#### Required task:
Review the material and extract every line in which the word "Python" occurs.

*** Data provided

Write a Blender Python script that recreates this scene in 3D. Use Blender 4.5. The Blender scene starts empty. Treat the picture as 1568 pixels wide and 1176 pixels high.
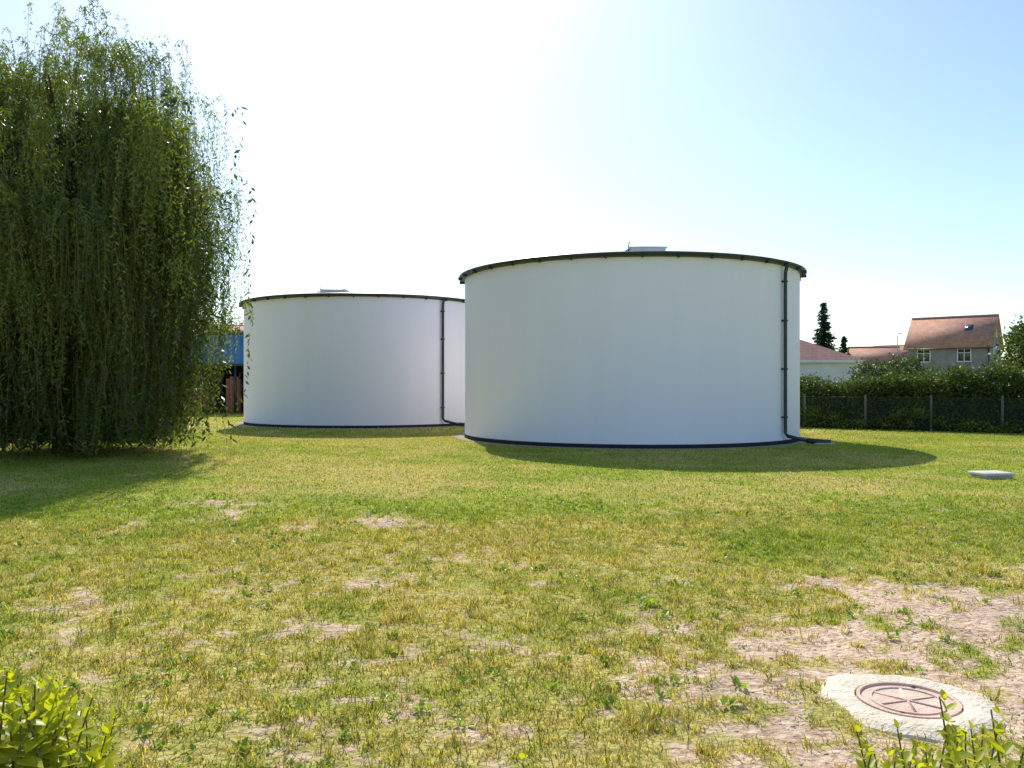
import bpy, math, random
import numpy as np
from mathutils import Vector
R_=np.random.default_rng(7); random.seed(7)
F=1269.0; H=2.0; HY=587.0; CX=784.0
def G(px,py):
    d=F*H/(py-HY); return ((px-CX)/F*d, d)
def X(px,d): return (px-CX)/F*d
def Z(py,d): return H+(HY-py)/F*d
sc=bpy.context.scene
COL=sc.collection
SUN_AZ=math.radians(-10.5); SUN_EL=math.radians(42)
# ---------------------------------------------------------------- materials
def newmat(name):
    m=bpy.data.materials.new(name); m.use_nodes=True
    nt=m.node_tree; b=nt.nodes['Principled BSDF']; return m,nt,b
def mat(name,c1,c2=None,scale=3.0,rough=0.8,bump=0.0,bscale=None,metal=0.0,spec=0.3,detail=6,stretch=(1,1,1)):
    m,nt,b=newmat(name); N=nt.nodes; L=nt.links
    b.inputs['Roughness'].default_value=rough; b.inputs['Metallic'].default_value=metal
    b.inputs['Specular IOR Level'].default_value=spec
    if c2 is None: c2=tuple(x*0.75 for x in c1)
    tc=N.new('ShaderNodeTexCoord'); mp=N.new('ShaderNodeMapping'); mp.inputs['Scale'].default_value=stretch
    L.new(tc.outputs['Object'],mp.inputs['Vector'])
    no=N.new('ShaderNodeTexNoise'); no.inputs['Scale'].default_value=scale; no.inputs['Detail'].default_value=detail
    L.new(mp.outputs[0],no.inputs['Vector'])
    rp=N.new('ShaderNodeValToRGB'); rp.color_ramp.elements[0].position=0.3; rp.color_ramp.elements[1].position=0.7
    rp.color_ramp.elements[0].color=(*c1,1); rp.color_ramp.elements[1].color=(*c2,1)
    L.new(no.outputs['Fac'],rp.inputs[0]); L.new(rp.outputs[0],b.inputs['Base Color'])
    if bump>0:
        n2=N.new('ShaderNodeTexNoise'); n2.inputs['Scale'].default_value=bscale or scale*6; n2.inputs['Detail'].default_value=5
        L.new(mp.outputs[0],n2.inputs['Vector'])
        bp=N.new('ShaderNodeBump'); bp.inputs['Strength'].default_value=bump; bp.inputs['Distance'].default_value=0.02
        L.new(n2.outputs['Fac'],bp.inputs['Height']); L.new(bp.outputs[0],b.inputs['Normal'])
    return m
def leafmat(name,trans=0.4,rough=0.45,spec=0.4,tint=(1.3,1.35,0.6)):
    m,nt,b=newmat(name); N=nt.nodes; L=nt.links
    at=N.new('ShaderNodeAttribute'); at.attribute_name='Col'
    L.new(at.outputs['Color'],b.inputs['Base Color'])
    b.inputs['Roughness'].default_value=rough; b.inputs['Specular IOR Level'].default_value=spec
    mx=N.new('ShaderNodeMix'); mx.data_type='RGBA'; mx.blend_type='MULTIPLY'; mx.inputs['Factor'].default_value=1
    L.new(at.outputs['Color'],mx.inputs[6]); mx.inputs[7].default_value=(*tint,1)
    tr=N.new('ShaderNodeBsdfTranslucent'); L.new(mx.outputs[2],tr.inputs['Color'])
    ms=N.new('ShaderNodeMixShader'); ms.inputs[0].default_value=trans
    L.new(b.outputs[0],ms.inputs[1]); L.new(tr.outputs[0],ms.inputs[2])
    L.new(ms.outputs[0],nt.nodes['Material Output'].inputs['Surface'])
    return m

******
*** Data provided

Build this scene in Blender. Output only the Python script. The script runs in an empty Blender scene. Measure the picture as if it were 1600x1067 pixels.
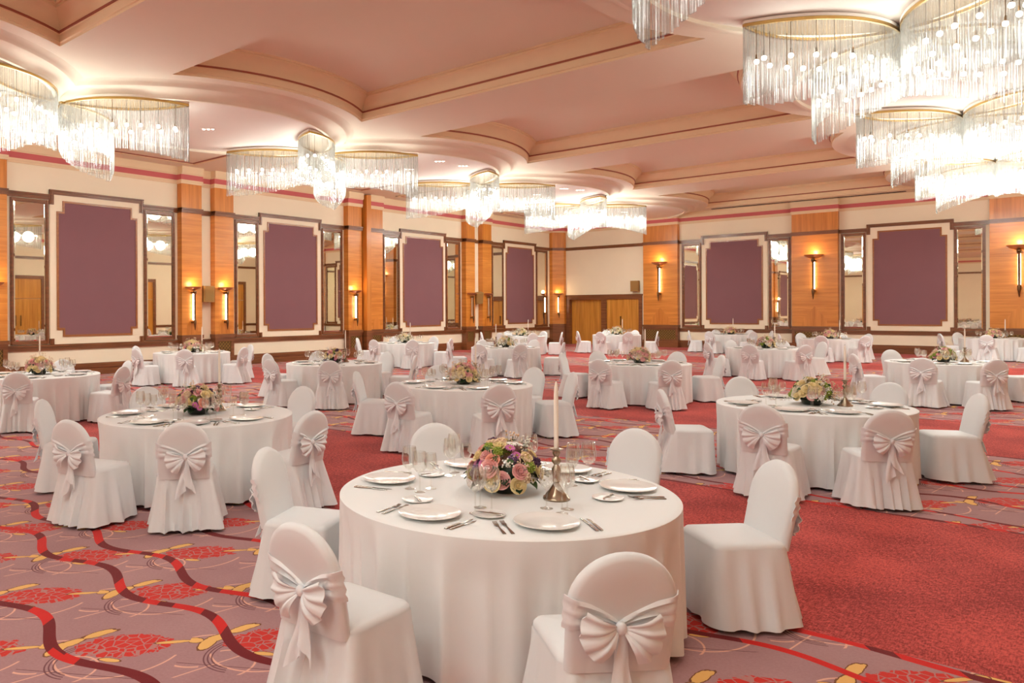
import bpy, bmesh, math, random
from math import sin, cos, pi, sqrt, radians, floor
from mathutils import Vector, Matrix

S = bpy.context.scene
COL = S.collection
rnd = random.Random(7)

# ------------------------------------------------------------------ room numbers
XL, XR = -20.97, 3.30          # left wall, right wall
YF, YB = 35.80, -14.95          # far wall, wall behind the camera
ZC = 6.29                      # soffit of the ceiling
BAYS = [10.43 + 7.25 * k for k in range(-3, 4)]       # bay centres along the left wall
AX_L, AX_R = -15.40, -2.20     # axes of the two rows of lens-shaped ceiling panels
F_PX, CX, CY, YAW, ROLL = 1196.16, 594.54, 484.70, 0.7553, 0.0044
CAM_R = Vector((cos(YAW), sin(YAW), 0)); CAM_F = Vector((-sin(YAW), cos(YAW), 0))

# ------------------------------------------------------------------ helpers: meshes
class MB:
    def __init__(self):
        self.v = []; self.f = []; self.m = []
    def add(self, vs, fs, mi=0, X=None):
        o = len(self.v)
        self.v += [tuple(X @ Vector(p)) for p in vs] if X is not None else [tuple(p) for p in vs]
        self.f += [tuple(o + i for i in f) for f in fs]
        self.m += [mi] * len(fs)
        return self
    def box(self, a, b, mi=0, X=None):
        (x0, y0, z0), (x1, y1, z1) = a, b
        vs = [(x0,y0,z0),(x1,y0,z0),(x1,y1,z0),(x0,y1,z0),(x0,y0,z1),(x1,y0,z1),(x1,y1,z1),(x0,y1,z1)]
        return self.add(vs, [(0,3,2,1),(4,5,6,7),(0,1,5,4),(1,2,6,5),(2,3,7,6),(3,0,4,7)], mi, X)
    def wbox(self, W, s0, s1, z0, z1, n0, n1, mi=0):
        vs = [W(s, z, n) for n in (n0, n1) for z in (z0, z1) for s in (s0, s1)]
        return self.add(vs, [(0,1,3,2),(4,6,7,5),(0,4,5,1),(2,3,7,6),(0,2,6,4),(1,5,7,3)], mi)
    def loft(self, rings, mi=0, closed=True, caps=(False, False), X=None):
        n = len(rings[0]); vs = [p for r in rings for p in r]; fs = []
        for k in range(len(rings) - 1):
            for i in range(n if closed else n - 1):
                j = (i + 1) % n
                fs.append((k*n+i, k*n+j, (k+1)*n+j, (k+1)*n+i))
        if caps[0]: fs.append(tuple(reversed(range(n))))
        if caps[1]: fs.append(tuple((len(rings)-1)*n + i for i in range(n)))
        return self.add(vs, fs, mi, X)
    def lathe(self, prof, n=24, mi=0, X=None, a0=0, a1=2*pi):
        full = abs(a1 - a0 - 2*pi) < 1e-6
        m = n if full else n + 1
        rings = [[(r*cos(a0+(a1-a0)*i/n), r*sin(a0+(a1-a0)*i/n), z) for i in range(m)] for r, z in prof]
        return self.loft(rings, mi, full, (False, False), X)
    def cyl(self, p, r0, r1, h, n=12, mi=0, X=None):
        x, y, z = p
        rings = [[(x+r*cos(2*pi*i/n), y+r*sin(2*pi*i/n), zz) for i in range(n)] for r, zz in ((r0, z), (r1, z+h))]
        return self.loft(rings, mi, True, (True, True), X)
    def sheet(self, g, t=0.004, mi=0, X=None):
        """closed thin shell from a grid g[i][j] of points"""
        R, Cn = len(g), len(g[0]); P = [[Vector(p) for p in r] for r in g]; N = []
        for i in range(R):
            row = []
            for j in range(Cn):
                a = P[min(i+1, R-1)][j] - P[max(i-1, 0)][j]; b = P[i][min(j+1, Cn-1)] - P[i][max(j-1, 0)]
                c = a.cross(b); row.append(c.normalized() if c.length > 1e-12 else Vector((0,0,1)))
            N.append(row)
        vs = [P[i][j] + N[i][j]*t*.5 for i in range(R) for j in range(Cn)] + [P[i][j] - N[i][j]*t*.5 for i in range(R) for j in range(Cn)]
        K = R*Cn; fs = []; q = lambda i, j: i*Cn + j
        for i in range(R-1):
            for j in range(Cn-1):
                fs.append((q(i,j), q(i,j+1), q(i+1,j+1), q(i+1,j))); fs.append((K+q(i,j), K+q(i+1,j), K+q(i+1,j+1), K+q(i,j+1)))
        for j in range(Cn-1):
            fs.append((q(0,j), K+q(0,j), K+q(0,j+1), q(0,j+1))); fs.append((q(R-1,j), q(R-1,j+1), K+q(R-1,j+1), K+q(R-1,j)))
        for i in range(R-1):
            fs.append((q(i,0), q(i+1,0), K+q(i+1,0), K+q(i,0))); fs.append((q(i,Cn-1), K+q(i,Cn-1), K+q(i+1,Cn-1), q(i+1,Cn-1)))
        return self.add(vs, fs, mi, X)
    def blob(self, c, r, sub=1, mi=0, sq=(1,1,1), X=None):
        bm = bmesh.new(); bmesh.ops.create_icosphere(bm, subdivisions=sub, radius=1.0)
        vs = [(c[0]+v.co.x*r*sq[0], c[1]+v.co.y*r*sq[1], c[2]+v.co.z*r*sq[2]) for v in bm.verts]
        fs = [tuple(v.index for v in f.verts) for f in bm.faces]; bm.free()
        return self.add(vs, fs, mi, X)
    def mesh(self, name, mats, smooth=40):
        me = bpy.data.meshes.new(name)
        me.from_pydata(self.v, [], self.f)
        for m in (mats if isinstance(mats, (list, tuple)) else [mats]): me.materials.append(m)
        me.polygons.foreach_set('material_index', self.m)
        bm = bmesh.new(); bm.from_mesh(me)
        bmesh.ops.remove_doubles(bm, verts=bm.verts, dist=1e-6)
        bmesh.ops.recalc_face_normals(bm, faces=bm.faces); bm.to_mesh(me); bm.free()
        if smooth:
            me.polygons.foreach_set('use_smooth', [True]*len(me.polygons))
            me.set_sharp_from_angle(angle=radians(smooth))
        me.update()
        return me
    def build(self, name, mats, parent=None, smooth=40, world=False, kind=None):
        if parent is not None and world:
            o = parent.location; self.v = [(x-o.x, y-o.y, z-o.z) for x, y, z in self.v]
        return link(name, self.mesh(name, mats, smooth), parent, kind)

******

#### Response for this exercise:
Write a Blender Python script that recreates this scene in 3D. Use Blender 4.5. The Blender scene starts empty. Treat the picture as 1568 pixels wide and 1176 pixels high.
Build this scene in Blender. Output only the Python script. The script runs in an empty Blender scene. Measure the picture as if it were 1600x1067 pixels.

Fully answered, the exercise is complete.